Task directions:
Restate, exactly and without pictures, the lines from the start of the listing below through the line holding "SC.camera = cam".

Collected data:
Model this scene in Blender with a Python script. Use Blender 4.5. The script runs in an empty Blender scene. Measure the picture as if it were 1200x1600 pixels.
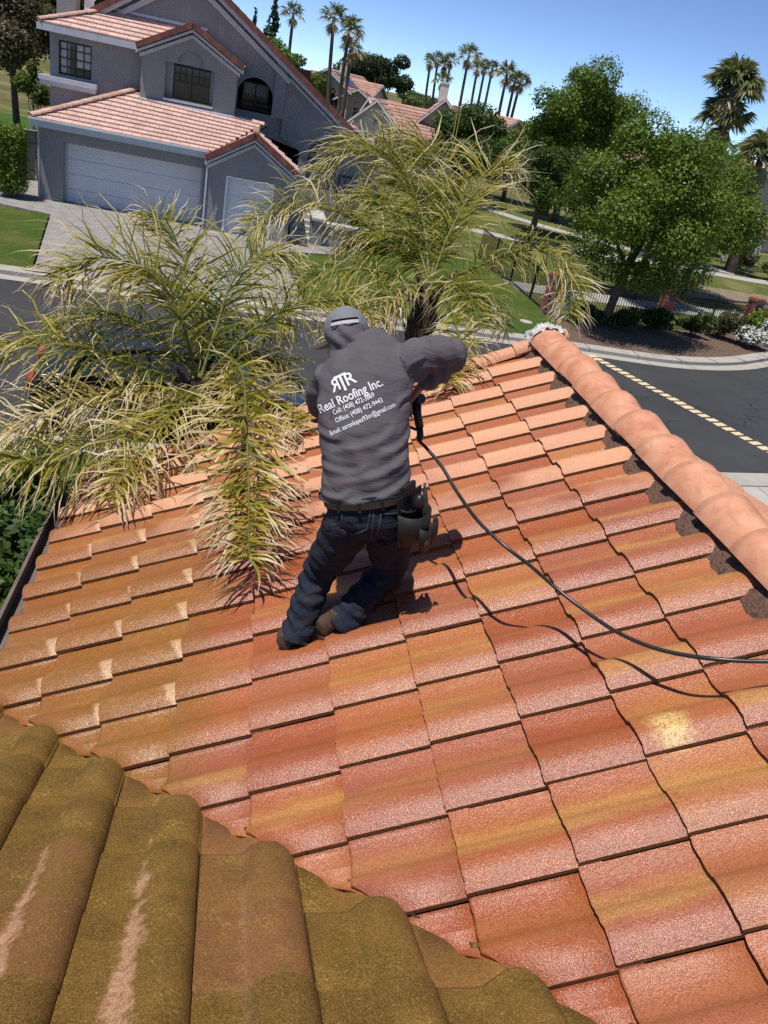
import bpy, bmesh, math, random
import numpy as np
from mathutils import Vector, Matrix, noise as mnoise
from mathutils.bvhtree import BVHTree

random.seed(7)
RNG = np.random.default_rng(11)
SC = bpy.context.scene
COL = SC.collection
R_ = math.radians

# ------------------------------------------------------------------ camera
CAM_Z = 5.85
cam_d = bpy.data.cameras.new("camera")
cam = bpy.data.objects.new("camera", cam_d)
COL.objects.link(cam)
cam_d.sensor_fit = 'VERTICAL'
cam_d.sensor_height = 36.0
cam_d.lens = 1250.0 / 1600.0 * 36.0
cam_d.clip_start = 0.05
cam_d.clip_end = 3000.0
_right = (0.9734965, -0.12882402, 0.18896808)
_down = (0.10462688, -0.48386747, -0.86886448)
_fwd = (0.20336612, 0.86560768, -0.45756483)
cam.matrix_world = Matrix(((_right[0], -_down[0], -_fwd[0], 0.0),
                           (_right[1], -_down[1], -_fwd[1], 0.0),
                           (_right[2], -_down[2], -_fwd[2], CAM_Z),
                           (0, 0, 0, 1)))
SC.camera = cam

# ------------------------------------------------------------------ sky, sun, exposure
SUN_DIR = Vector((0.25, 0.16, -0.955)).normalized()          # the way the light travels
to_sun = -SUN_DIR
sun_el = math.asin(to_sun.z)
sun_az = math.atan2(to_sun.x, to_sun.y)
world = bpy.data.worlds.new("World")
SC.world = world
world.use_nodes = True
wn = world.node_tree
bg = wn.nodes["Background"]
sky = wn.nodes.new("ShaderNodeTexSky")
sky.sky_type = 'NISHITA'
sky.sun_disc = False
sky.sun_elevation = sun_el
sky.sun_rotation = sun_az
sky.altitude = 100.0
sky.air_density = 0.36
sky.dust_density = 0.0
sky.ozone_density = 4.0
wn.links.new(sky.outputs[0], bg.inputs[0])
bg.inputs[1].default_value = 0.15
sun_d = bpy.data.lights.new("sun", 'SUN')
sun_d.energy = 4.1
sun_d.angle = R_(0.53)
sun_d.color = (1.0, 0.955, 0.88)
sun_o = bpy.data.objects.new("sun", sun_d)
COL.objects.link(sun_o)
sun_o.rotation_euler = SUN_DIR.to_track_quat('-Z', 'Y').to_euler()
SC.view_settings.view_transform = 'Standard'
SC.view_settings.look = 'None'
SC.view_settings.gamma = 1.0
SC.view_settings.exposure = 0.25
SC.view_settings.use_curve_mapping = False
SC.cycles.use_denoising = False
SC.cycles.max_bounces = 6
SC.cycles.transparent_max_bounces = 12

# ------------------------------------------------------------------ object helpers
WMAT = {}                                    # world matrices of parents, by name

def wmat(o):
    return WMAT.get(o.name, Matrix.Identity(4))

def tag(o, label=None, cat=None, group=None, kind=None):
    if label: o["label"] = label
    if cat: o["category"] = cat
    if group: o["group"] = group
    if kind: o["kind"] = kind
    return o

def link(o, parent=None, world_coords=True):
    COL.objects.link(o)
    if parent is not None:
        o.parent = parent
        if world_coords:
            o.matrix_parent_inverse = wmat(parent).inverted()
    return o

def thing(name, loc, label, cat, group=None, rz=0.0):
    o = bpy.data.objects.new(name, None)
    o.empty_display_size = 0.2
    COL.objects.link(o)
    o.location = loc
    o.rotation_euler = (0, 0, rz)
    WMAT[o.name] = Matrix.Translation(Vector(loc)) @ Matrix.Rotation(rz, 4, 'Z')
    return tag(o, label, cat, group)

def copy_tree(o, parent=None, matrix=None, label=None):
    c = o.copy()
    COL.objects.link(c)
    if parent is not None:
        c.parent = parent
    if matrix is not None:
        c.matrix_world = matrix
        WMAT[c.name] = matrix
    if label:
        c["label"] = label
    for ch in list(o.children):
        copy_tree(ch, c)
    return c

def np_mesh(name, V, F, smooth=False):
    """V (n,3) array, F (m,k) array of one polygon size"""
    V = np.asarray(V, dtype=np.float32); F = np.asarray(F, dtype=np.int32)
    me = bpy.data.meshes.new(name)
    m, k = F.shape
    me.vertices.add(len(V)); me.vertices.foreach_set("co", V.ravel())
    me.loops.add(m * k); me.loops.foreach_set("vertex_index", F.ravel())
    me.polygons.add(m)
    me.polygons.foreach_set("loop_start", np.arange(0, m * k, k, dtype=np.int32))
    me.polygons.foreach_set("loop_total", np.full(m, k, dtype=np.int32))
    if smooth:
        me.polygons.foreach_set("use_smooth", np.ones(m, dtype=bool))
    me.update(calc_edges=True)
    return me

class MB:
    """collects polygons for one mesh object"""
    def __init__(s):
        s.v = []; s.f = []; s.sm = []
    def face(s, pts, sm=False):
        b = len(s.v); s.v += [tuple(p) for p in pts]
        s.f.append(tuple(range(b, b + len(pts)))); s.sm.append(sm)
    def raw(s, v, f, sm=False):
        b = len(s.v); s.v += [tuple(p) for p in v]
        for q in f:
            s.f.append(tuple(b + i for i in q)); s.sm.append(sm)
    def box(s, x0, x1, y0, y1, z0, z1, m=None):
        v = [Vector((x, y, z)) for z in (z0, z1) for y in (y0, y1) for x in (x0, x1)]
        if m is not None: v = [m @ p for p in v]
        s.raw(v, [(0, 2, 3, 1), (4, 5, 7, 6), (0, 1, 5, 4), (2, 6, 7, 3), (0, 4, 6, 2), (1, 3, 7, 5)])
        return s
    def bar(s, a, b, w, h, up=(0, 0, 1)):
        a = Vector(a); b = Vector(b); t = (b - a)
        L = t.length; t.normalize(); up = Vector(up)
        sd = t.cross(up)
        if sd.length < 1e-4: sd = t.cross(Vector((1, 0, 0)))
        sd.normalize(); u = sd.cross(t)
        m = Matrix((( t.x, sd.x, u.x, a.x), (t.y, sd.y, u.y, a.y), (t.z, sd.z, u.z, a.z), (0, 0, 0, 1)))
        return s.box(0, L, -w / 2, w / 2, -h / 2, h / 2, m)
    def prism(s, poly, axis, a, b, m=None):
        """poly: 2D outline; axis 'y' -> (x,z) outline from y=a to y=b; 'x' -> (y,z); 'z' -> (x,y)"""
        def P(p, t):
            q = {'y': (p[0], t, p[1]), 'x': (t, p[0], p[1]), 'z': (p[0], p[1], t)}[axis]
            return m @ Vector(q) if m is not None else q
        n = len(poly)
        v = [P(p, a) for p in poly] + [P(p, b) for p in poly]
        f = [tuple(range(n))[::-1], tuple(range(n, 2 * n))]
        f += [(i, (i + 1) % n, n + (i + 1) % n, n + i) for i in range(n)]
        s.raw(v, f); return s
    def tube(s, pts, rad, n=8, sm=True, cap=True):
        pts = [Vector(p) for p in pts]
        if not hasattr(rad, '__len__'): rad = [rad] * len(pts)
        b = len(s.v); prev = None
        for i, p in enumerate(pts):
            t = (pts[min(i + 1, len(pts) - 1)] - pts[max(i - 1, 0)]).normalized()
            if prev is None:
                ref = Vector((0, 0, 1)) if abs(t.z) < .9 else Vector((1, 0, 0))
                u = t.cross(ref).normalized()
            else:
                u = (prev - t * prev.dot(t)).normalized()
            prev = u; w = t.cross(u)
            r = rad[i]
            ra, rb = r if hasattr(r, '__len__') else (r, r)
            for k in range(n):
                a = 2 * math.pi * k / n
                s.v.append(tuple(p + u * (ra * math.cos(a)) + w * (rb * math.sin(a))))
        for i in range(len(pts) - 1):
            for k in range(n):
                k2 = (k + 1) % n
                s.f.append((b + i * n + k, b + i * n + k2, b + (i + 1) * n + k2, b + (i + 1) * n + k)); s.sm.append(sm)
        if cap:
            s.f.append(tuple(b + k for k in range(n))[::-1]); s.sm.append(False)
            e = b + (len(pts) - 1) * n
            s.f.append(tuple(e + k for k in range(n))); s.sm.append(False)
        return s
    def mesh(s, name):
        me = bpy.data.meshes.new(name)
        me.from_pydata(s.v, [], s.f)
        me.polygons.foreach_set("use_smooth", s.sm)
        me.update()
        return me
    def build(s, name, mat, parent=None, local=False, recalc=True, bevel=0.0):
        me = s.mesh(name)
        if recalc or bevel:
            bm = bmesh.new(); bm.from_mesh(me)
            if bevel:
                bmesh.ops.remove_doubles(bm, verts=bm.verts, dist=1e-5)
                bmesh.ops.bevel(bm, geom=[e for e in bm.edges if e.is_manifold and e.calc_face_angle(0) > .6], offset=bevel, segments=2, profile=.6, affect='EDGES')
            bmesh.ops.recalc_face_normals(bm, faces=bm.faces)
            bm.to_mesh(me); bm.free()
        me.materials.append(mat)
        o = bpy.data.objects.new(name, me)
        return link(o, parent, not local)

def obj(name, me, mat=None, parent=None, local=False):
    if mat is not None and len(me.materials) == 0: me.materials.append(mat)
    o = bpy.data.objects.new(name, me)
    return link(o, parent, not local)

def catmull(pts, n):
    P = [np.array(p, float) for p in pts]
    P = [2 * P[0] - P[1]] + P + [2 * P[-1] - P[-2]]
    out = []
    m = len(P) - 3
    for i in range(n):
        u = i / (n - 1) * m
        k = min(int(u), m - 1); t = u - k
        a, b, c, d = P[k:k + 4]
        out.append(.5 * ((2 * b) + (-a + c) * t + (2 * a - 5 * b + 4 * c - d) * t * t + (-a + 3 * b - 3 * c + d) * t ** 3))
    return np.array(out)

# ------------------------------------------------------------------ material helpers
class T:
    def __init__(s, name):
        s.m = bpy.data.materials.new(name); s.m.use_nodes = True
        s.t = s.m.node_tree; s.t.nodes.clear()
        s.out = s.t.nodes.new("ShaderNodeOutputMaterial")
    def n(s, typ, ins=None, out=0, **props):
        nd = s.t.nodes.new(typ)
        for k, v in props.items(): setattr(nd, k, v)
        for k, v in (ins or {}).items():
            sk = nd.inputs[k]
            if isinstance(v, bpy.types.NodeSocket): s.t.links.new(v, sk)
            else: sk.default_value = v
        return nd.outputs[out]
    def pos(s): return s.n("ShaderNodeNewGeometry")
    def objco(s): return s.n("ShaderNodeTexCoord", out=3)
    def rnd(s): return s.n("ShaderNodeObjectInfo", out=5)
    def island(s): return s.n("ShaderNodeNewGeometry", out=8)
    def noise(s, vec, scale, detail=3.0, rough=.55, dist=0.0):
        return s.n("ShaderNodeTexNoise", {"Vector": vec, "Scale": scale, "Detail": detail, "Roughness": rough, "Distortion": dist})
    def math(s, op, a, b=0.0, c=None, clamp=False):
        ins = {0: a, 1: b}
        if c is not None: ins[2] = c
        return s.n("ShaderNodeMath", ins, operation=op, use_clamp=clamp)
    def mr(s, v, a, b, c=0.0, d=1.0, smooth=True):
        return s.n("ShaderNodeMapRange", {0: v, 1: a, 2: b, 3: c, 4: d}, interpolation_type='SMOOTHSTEP' if smooth else 'LINEAR')
    def mix(s, f, a, b, mode='MIX'):
        def c(x): return (*x, 1.0) if isinstance(x, tuple) and len(x) == 3 else x
        return s.n("ShaderNodeMix", {0: f, 6: c(a), 7: c(b)}, out=2, data_type='RGBA', blend_type=mode)
    def ramp(s, f, stops):
        nd = s.t.nodes.new("ShaderNodeValToRGB")
        e = nd.color_ramp.elements
        while len(e) < len(stops): e.new(.5)
        for q, (p, c) in zip(e, stops): q.position = p; q.color = (*c, 1)
        s.t.links.new(f, nd.inputs[0])
        return nd.outputs[0]
    def mapping(s, vec, scale=(1, 1, 1), loc=(0, 0, 0), rot=(0, 0, 0)):
        return s.n("ShaderNodeMapping", {0: vec, 1: loc, 2: rot, 3: scale})
    def addv(s, a, b): return s.n("ShaderNodeVectorMath", {0: a, 1: b}, operation='ADD')
    def sep(s, v):
        nd = s.t.nodes.new("ShaderNodeSeparateXYZ"); s.t.links.new(v, nd.inputs[0]); return nd.outputs
    def bump(s, h, strength, dist=.01, nrm=None):
        ins = {"Strength": strength, "Distance": dist, "Height": h}
        if nrm is not None: ins["Normal"] = nrm
        return s.n("ShaderNodeBump", ins)
    def finish(s, col, rough=.7, nrm=None, metal=0.0, spec=.5, coat=None, trans=None, sss=None):
        b = s.t.nodes.new("ShaderNodeBsdfPrincipled")
        def st(k, v):
            if isinstance(v, bpy.types.NodeSocket): s.t.links.new(v, b.inputs[k])
            elif isinstance(v, tuple) and len(v) == 3: b.inputs[k].default_value = (*v, 1)
            else: b.inputs[k].default_value = v
        st("Base Color", col); st("Roughness", rough); st("Metallic", metal); st("Specular IOR Level", spec)
        if nrm is not None: st("Normal", nrm)
        if coat is not None: st("Coat Weight", coat[0]); st("Coat Roughness", coat[1])
        sh = b.outputs[0]
        if trans is not None:            # thin leaf: some light comes through
            tr = s.n("ShaderNodeBsdfTranslucent", {0: trans[1] if isinstance(trans[1], bpy.types.NodeSocket) else (*trans[1], 1)})
            sh = s.n("ShaderNodeMixShader", {0: trans[0], 1: sh, 2: tr})
        s.t.links.new(sh, s.out.inputs[0])
        return s.m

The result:
Model this scene in Blender with a Python script. Use Blender 4.5. The script runs in an empty Blender scene. Measure the picture as if it were 1200x1600 pixels.
import bpy, bmesh, math, random
import numpy as np
from mathutils import Vector, Matrix, noise as mnoise
from mathutils.bvhtree import BVHTree

random.seed(7)
RNG = np.random.default_rng(11)
SC = bpy.context.scene
COL = SC.collection
R_ = math.radians

# ------------------------------------------------------------------ camera
CAM_Z = 5.85
cam_d = bpy.data.cameras.new("camera")
cam = bpy.data.objects.new("camera", cam_d)
COL.objects.link(cam)
cam_d.sensor_fit = 'VERTICAL'
cam_d.sensor_height = 36.0
cam_d.lens = 1250.0 / 1600.0 * 36.0
cam_d.clip_start = 0.05
cam_d.clip_end = 3000.0
_right = (0.9734965, -0.12882402, 0.18896808)
_down = (0.10462688, -0.48386747, -0.86886448)
_fwd = (0.20336612, 0.86560768, -0.45756483)
cam.matrix_world = Matrix(((_right[0], -_down[0], -_fwd[0], 0.0),
                           (_right[1], -_down[1], -_fwd[1], 0.0),
                           (_right[2], -_down[2], -_fwd[2], CAM_Z),
                           (0, 0, 0, 1)))
SC.camera = cam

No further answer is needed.